This is not the way I eat, nor is it the way I shop. You can’t even get some of those things at my 100-year-old, big-name grocery store. Well, you can’t get anything there any more because it closed. I think some “fresh market” will be replacing it. Or maybe I can drive to that Whole Foods Market down the road. Never been there, might be worth checking out.
Two of this month’s topics provided a dilemma for we who produce the magazine. The annual Salary and Job Satisfaction Survey has been our July cover story for the past several years, but what started out as a Plant Operations story grew in importance and had clear connections to any discussion about jobs in food and beverage processing.

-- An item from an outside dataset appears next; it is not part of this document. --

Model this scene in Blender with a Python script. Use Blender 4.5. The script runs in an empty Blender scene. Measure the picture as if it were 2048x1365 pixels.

That plant story, The Next Generation of Plant Pros, has some wonderful tips and anecdotes about dealing with millennial employees. Speaking their language requires communicating via social media – on smartphones, Facebook and YouTube videos. Keeping them engaged requires new thinking too.
But first you have to find them. While science-technology-engineering-math (STEM) is certainly a hot topic across our nation’s schools, it would be nice to see some renewed emphasis and respectability for old-fashioned vocational education for those kids who are not destined for university degrees.
I know at least one millennial reads this magazine because he criticized my dissing of his demographic in an earlier editor’s page. I guess in my own awkward way, I have engaged them.